(Records with scene code)

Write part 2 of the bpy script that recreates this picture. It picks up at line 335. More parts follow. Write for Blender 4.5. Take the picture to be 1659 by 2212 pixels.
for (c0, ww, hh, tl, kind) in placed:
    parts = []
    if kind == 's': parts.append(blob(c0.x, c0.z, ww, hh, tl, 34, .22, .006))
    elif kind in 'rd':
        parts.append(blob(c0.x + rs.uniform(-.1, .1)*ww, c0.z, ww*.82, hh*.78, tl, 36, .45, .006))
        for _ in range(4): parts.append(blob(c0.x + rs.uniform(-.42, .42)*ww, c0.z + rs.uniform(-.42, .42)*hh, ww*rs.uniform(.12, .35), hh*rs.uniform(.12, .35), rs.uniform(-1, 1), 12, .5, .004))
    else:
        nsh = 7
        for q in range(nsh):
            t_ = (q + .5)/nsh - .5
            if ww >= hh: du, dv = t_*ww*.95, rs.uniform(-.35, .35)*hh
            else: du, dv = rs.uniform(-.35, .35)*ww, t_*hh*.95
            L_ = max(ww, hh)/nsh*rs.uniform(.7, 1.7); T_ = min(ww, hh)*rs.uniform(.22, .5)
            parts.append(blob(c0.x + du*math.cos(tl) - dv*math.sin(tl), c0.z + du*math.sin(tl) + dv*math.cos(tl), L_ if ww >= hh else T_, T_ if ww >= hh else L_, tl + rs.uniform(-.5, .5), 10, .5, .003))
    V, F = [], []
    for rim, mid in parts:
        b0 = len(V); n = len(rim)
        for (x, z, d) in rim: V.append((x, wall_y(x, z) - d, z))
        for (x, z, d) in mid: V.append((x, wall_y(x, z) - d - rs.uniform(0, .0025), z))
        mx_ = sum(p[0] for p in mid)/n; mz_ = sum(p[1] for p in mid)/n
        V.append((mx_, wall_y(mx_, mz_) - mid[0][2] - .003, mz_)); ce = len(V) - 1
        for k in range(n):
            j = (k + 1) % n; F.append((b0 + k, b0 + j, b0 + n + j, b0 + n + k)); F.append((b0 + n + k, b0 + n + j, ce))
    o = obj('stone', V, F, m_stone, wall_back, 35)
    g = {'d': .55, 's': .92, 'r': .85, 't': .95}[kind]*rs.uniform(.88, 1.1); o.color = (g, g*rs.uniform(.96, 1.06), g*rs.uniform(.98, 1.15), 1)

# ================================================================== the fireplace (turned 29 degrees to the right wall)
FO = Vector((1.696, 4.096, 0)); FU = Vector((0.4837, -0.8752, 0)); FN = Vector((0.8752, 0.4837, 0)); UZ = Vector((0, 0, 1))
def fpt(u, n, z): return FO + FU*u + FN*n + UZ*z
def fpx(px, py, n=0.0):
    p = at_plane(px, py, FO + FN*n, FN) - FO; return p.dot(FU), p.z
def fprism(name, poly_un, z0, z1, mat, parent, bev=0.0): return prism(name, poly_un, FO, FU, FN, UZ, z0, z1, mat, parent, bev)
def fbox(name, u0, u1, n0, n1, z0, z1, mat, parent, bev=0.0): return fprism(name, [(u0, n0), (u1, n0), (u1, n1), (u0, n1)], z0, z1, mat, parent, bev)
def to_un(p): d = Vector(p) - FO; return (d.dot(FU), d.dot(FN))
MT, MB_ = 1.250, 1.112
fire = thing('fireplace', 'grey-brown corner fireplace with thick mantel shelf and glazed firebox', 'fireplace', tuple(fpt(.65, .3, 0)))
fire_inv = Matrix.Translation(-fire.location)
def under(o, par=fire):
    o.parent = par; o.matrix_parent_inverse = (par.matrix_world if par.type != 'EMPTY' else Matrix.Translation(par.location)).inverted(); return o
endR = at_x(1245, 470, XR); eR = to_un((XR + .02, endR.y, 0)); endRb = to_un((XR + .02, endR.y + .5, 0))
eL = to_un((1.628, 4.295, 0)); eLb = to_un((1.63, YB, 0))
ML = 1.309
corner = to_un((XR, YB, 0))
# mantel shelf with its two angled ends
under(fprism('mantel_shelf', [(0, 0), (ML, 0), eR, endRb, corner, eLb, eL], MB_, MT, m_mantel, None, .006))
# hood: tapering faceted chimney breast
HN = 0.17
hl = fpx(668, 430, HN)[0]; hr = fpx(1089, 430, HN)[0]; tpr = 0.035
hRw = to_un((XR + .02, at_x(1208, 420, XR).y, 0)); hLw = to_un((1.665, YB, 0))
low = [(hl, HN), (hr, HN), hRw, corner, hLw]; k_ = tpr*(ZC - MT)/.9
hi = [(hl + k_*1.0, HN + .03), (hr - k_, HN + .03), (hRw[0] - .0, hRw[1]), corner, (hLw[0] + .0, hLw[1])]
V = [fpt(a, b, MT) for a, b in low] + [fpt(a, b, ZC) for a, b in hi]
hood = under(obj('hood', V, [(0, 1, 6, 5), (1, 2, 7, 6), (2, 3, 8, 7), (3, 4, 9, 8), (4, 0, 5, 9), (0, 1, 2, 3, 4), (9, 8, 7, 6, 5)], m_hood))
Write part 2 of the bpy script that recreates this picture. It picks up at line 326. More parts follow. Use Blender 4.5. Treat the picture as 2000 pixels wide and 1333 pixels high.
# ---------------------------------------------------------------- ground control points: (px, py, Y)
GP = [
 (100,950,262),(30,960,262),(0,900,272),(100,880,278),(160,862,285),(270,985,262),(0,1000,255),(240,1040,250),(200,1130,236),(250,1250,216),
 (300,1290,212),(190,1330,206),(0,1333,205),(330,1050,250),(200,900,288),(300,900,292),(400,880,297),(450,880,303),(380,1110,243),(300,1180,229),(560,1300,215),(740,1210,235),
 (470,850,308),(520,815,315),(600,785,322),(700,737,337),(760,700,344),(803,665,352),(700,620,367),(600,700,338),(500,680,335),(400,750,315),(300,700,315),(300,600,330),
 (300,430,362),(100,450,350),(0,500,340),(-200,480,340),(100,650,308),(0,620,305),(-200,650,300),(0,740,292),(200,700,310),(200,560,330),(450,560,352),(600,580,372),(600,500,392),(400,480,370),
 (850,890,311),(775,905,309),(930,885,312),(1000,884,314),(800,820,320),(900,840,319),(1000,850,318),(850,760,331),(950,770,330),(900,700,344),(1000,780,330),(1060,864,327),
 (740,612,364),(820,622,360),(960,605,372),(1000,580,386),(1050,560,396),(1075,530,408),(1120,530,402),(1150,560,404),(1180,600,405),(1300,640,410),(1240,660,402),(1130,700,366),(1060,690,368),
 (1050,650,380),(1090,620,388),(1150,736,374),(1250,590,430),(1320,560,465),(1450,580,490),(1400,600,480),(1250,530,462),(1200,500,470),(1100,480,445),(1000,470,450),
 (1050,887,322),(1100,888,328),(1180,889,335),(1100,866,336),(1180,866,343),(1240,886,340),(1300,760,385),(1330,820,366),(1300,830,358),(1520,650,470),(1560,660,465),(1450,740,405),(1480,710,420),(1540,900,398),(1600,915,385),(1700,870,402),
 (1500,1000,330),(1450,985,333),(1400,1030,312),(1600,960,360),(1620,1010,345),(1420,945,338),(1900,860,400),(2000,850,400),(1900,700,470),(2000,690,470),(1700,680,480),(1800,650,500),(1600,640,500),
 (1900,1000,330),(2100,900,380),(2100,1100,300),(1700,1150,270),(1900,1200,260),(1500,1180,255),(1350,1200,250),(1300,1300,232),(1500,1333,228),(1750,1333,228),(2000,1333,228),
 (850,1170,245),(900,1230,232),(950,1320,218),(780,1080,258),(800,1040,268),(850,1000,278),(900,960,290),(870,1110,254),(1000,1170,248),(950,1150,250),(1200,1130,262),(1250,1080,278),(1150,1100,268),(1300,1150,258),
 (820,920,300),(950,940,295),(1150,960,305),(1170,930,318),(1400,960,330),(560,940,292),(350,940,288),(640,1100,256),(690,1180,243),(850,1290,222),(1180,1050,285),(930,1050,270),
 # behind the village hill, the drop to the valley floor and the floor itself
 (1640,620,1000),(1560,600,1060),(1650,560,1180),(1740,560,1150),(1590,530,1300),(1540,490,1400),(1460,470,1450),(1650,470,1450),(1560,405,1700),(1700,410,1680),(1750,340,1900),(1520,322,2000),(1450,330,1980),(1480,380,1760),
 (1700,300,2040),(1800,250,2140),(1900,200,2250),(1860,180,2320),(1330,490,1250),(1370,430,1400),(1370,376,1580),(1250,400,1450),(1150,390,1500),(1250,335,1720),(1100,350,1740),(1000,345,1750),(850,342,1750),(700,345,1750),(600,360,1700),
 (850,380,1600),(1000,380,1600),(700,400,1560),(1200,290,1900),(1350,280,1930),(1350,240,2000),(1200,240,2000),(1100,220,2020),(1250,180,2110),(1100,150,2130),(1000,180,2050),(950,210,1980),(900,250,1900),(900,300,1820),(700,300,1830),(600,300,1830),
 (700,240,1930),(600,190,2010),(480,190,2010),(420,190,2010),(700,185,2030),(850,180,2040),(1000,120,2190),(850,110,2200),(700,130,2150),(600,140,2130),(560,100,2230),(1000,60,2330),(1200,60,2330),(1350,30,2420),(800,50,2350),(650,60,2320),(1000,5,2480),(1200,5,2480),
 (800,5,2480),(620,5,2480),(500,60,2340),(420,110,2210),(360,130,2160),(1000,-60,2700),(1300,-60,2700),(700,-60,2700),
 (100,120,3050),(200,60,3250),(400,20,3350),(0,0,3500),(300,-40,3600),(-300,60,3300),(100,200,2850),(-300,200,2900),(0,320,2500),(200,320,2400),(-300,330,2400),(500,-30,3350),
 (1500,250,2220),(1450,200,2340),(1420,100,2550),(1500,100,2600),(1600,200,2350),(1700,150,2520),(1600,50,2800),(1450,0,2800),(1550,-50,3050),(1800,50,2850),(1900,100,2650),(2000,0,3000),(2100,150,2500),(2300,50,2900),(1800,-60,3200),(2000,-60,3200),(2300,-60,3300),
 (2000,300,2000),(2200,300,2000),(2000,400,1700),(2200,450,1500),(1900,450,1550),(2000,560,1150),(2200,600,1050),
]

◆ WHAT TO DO
Set down exactly the lines that begin the records and continue through the line bearing "g*rs.uniform(.98, 1.15), 1)"; include both ends.

◆ SOLUTION FOR THIS PROBLEM
Write part 2 of the bpy script that recreates this picture. It picks up at line 335. More parts follow. Write for Blender 4.5. Take the picture to be 1659 by 2212 pixels.
for (c0, ww, hh, tl, kind) in placed:
    parts = []
    if kind == 's': parts.append(blob(c0.x, c0.z, ww, hh, tl, 34, .22, .006))
    elif kind in 'rd':
        parts.append(blob(c0.x + rs.uniform(-.1, .1)*ww, c0.z, ww*.82, hh*.78, tl, 36, .45, .006))
        for _ in range(4): parts.append(blob(c0.x + rs.uniform(-.42, .42)*ww, c0.z + rs.uniform(-.42, .42)*hh, ww*rs.uniform(.12, .35), hh*rs.uniform(.12, .35), rs.uniform(-1, 1), 12, .5, .004))
    else:
        nsh = 7
        for q in range(nsh):
            t_ = (q + .5)/nsh - .5
            if ww >= hh: du, dv = t_*ww*.95, rs.uniform(-.35, .35)*hh
            else: du, dv = rs.uniform(-.35, .35)*ww, t_*hh*.95
            L_ = max(ww, hh)/nsh*rs.uniform(.7, 1.7); T_ = min(ww, hh)*rs.uniform(.22, .5)
            parts.append(blob(c0.x + du*math.cos(tl) - dv*math.sin(tl), c0.z + du*math.sin(tl) + dv*math.cos(tl), L_ if ww >= hh else T_, T_ if ww >= hh else L_, tl + rs.uniform(-.5, .5), 10, .5, .003))
    V, F = [], []
    for rim, mid in parts:
        b0 = len(V); n = len(rim)
        for (x, z, d) in rim: V.append((x, wall_y(x, z) - d, z))
        for (x, z, d) in mid: V.append((x, wall_y(x, z) - d - rs.uniform(0, .0025), z))
        mx_ = sum(p[0] for p in mid)/n; mz_ = sum(p[1] for p in mid)/n
        V.append((mx_, wall_y(mx_, mz_) - mid[0][2] - .003, mz_)); ce = len(V) - 1
        for k in range(n):
            j = (k + 1) % n; F.append((b0 + k, b0 + j, b0 + n + j, b0 + n + k)); F.append((b0 + n + k, b0 + n + j, ce))
    o = obj('stone', V, F, m_stone, wall_back, 35)
    g = {'d': .55, 's': .92, 'r': .85, 't': .95}[kind]*rs.uniform(.88, 1.1); o.color = (g, g*rs.uniform(.96, 1.06), g*rs.uniform(.98, 1.15), 1)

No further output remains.